Weiss/Manfredi's Concept
Weiss/Manfredi (W/M), unlike the others, proposes keeping the existing Page building, but as an event/gathering space with a separate new elliptical structure to house and display the collections. A glass-faced entrance pavilion, inserted within a sliced-open berm, connects the two museum structures. Inside the elliptical one, spiraling ramps offer panoramic views into labs and fossil storage. W/M’s main strategic move replaces the park’s aimless paths with a unifying, triple-loop, walkway that, at just over half a mile long, defines and links three legible zones: a research-oriented area with excavation pits; a central green, fronting the museum buildings; and Tar Pit Lake. The path bridges over this big pond, capturing views down to the asphalt—and fiberglass mammoths, beloved figures from the realm of Los Angeles kitsch. (Controversially, DS+R would relocate them to an indoor gallery featuring the Tar Pits in pop culture.) With 400 new trees and a large, park-entry canopy, the plan provides much-needed shade.
The final selection is expected by year’s end, taking into consideration internal NHM votes, design-jury recommendations, and community feedback.
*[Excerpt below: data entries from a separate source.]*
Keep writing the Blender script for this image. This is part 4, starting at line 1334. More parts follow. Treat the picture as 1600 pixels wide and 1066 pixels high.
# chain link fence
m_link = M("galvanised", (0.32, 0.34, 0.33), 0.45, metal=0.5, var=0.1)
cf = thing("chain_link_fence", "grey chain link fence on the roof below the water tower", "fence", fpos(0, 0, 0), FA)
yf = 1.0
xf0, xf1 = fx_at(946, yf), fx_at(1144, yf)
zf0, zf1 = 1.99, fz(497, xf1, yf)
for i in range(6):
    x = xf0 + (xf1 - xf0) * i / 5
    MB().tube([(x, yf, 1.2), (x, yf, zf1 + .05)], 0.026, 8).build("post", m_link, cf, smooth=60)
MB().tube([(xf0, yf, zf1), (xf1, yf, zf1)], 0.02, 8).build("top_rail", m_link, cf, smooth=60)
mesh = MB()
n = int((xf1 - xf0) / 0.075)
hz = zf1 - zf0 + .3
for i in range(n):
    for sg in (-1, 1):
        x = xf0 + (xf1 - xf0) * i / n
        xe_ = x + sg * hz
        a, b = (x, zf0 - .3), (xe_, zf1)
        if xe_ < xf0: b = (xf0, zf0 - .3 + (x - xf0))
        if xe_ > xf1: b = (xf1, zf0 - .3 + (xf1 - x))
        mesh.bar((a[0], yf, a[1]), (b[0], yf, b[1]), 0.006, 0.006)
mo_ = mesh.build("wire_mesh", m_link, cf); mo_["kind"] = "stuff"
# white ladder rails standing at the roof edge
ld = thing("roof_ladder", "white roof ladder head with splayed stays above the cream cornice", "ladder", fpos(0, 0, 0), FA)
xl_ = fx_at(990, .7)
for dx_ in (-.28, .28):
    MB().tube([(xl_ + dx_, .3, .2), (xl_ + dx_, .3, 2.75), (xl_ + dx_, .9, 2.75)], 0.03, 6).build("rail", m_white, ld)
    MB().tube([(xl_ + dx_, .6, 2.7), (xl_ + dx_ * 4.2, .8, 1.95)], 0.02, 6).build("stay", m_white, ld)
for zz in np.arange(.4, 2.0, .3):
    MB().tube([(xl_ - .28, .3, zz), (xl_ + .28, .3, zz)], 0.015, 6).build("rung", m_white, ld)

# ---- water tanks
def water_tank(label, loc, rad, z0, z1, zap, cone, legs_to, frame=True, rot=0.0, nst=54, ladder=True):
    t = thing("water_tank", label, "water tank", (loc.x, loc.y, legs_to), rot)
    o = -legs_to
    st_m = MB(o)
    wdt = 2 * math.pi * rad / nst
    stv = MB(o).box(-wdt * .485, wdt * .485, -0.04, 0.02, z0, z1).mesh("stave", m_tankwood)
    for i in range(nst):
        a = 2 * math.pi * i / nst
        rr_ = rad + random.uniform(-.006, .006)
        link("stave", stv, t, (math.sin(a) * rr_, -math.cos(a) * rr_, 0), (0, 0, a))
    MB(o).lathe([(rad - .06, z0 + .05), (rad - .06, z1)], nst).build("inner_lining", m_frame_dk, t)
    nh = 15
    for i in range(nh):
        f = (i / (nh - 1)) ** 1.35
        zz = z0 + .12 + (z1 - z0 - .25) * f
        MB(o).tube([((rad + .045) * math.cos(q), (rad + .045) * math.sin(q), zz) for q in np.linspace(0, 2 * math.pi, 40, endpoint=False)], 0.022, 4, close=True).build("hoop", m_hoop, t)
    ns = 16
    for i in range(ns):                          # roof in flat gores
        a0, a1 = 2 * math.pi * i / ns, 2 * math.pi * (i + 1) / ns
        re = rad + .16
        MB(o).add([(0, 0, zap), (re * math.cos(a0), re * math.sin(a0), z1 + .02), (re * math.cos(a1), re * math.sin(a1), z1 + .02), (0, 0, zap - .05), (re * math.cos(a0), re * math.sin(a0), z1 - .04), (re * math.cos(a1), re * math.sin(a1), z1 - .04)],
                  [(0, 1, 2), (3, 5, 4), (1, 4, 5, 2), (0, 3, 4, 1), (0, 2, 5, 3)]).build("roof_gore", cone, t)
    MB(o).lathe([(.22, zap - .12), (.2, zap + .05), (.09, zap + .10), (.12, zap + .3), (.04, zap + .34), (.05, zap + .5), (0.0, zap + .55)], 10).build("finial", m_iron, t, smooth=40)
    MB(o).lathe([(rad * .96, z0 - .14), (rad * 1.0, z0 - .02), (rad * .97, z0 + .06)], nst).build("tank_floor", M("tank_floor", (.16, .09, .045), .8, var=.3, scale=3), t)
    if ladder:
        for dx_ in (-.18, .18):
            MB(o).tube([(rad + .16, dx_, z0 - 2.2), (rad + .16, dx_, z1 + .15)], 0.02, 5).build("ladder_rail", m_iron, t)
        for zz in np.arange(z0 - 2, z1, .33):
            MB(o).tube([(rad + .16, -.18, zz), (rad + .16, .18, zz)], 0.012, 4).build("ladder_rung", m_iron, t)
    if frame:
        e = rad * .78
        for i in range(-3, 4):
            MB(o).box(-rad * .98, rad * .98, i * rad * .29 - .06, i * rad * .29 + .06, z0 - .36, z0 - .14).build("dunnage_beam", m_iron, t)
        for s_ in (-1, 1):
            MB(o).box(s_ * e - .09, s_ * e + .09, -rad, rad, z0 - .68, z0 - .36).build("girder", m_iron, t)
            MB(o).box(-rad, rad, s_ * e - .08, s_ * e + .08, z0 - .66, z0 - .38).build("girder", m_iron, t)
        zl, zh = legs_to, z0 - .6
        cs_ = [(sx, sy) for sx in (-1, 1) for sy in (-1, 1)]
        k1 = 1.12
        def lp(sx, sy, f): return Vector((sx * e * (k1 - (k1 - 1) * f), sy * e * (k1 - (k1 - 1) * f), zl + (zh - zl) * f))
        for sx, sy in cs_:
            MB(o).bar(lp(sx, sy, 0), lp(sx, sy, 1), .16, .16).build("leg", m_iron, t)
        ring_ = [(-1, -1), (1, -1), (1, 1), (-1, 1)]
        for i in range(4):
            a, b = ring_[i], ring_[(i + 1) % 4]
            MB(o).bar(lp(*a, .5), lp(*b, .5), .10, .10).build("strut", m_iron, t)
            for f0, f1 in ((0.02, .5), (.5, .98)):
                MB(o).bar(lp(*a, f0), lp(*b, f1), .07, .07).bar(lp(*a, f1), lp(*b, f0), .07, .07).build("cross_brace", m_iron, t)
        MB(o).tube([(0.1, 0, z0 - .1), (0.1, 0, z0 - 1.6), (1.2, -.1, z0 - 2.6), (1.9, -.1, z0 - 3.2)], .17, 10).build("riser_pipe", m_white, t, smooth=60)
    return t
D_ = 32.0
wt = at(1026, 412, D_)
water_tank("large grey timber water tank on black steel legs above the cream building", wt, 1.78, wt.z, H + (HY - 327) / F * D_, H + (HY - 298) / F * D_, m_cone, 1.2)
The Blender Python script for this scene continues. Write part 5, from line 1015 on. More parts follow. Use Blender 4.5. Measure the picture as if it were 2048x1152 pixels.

The models, renderings, and drawings are on view at the Page through September 15, 2019 and online. The public is encouraged to weigh in.
Despite the presentations’ seeming complexity and finesse, this is still the conceptual phase. A final version could look radically different. Budget has not yet been discussed publicly, and construction is unlikely to begin for, at least, a few years. As Bettison-Vargas remarked at the inaugural viewing, “In five years or so, I hope I can finally meet you all at the Tar Bar for a Tartini!”